Text by Six Minutes Past Nine

This article launches a collaboration between Six Minutes Past Nine and CLOT Magazine: a series of research-driven texts within the Plastic Pronosticate project that bring together artists, writers, and researchers working across contemporary technological culture.*
Founded as a digital-first platform for experimental art practice and theory, Six Minutes Past Nine operates as a distributed cultural project spanning publishing, studio-based work, and research. Led by Daniel Hawley-Lingham alongside Christopher Michael, Mathieu Buchler and Lynn Klemmer, it has developed a model of temporary “surfaces” that support experimental and time-limited forms of artistic and critical production. Within this context, writing operates alongside artistic practice as a mode of inquiry rather than documentation.
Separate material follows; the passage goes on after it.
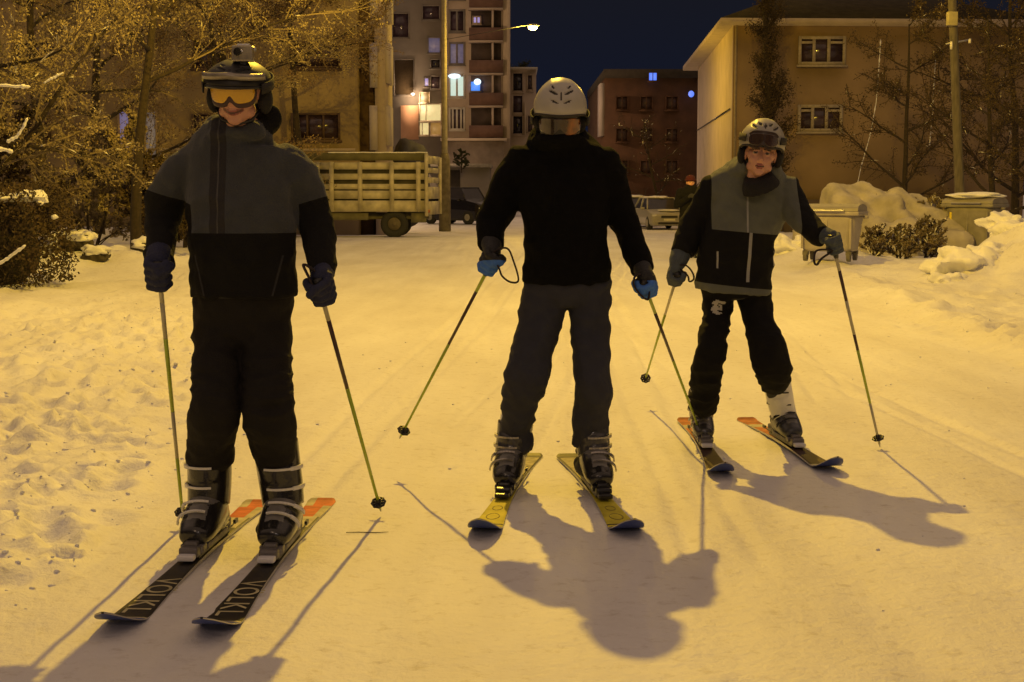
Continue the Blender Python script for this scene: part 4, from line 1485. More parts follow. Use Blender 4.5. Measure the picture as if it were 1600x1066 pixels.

This collaboration unfolds within the editorial context of CLOT Magazine, founded and directed by Lula Criado and Meritxell Rosell. Drawing on backgrounds in science and cultural research, CLOT has established an international platform dedicated to exploring art/science/technology interactions and experimental art forms, through interviews, essays, and thematic series. Its work situates artistic practices within broader cultural and technological contexts, engaging a wide network of contributors and institutions.
While artificial intelligence forms part of the backdrop to Plastic Prognosticate, the texts collected here are less concerned with AI as an isolated subject than with the broader conditions it reveals. Technology appears not simply as a tool, but as an infrastructure shaping perception, behaviour… and the limits of what can be imagined.
The project begins from a provocation: that contemporary culture is saturated with futures that arrive pre-formed – framed through narratives of inevitability, optimisation, and progress. Rather than opening possibilities, these narratives often narrow them, establishing a horizon that feels both expansive and already decided.
The works gathered here respond to that condition in different ways. Some trace the systems that underpin technological life – supply chains, data infrastructures, and platform economies. Others move through more speculative or poetic registers, exploring authorship, embodiment, memory and belief. Taken together, they form not a unified position, but an assembled field of inquiry. CLOT Magazine provides a context in which these perspectives can be brought into dialogue with a wider field of thought and production.
At the same time, Six Minutes Past Nine’s commissioning approach establishes the conditions through which these texts emerge – selecting and supporting a body of work drawn from an open call. What emerges is a series that does not seek to resolve the present, but to complicate it – reopening questions that have too quickly been closed, and creating space for alternative ways of thinking, writing, and making to take shape.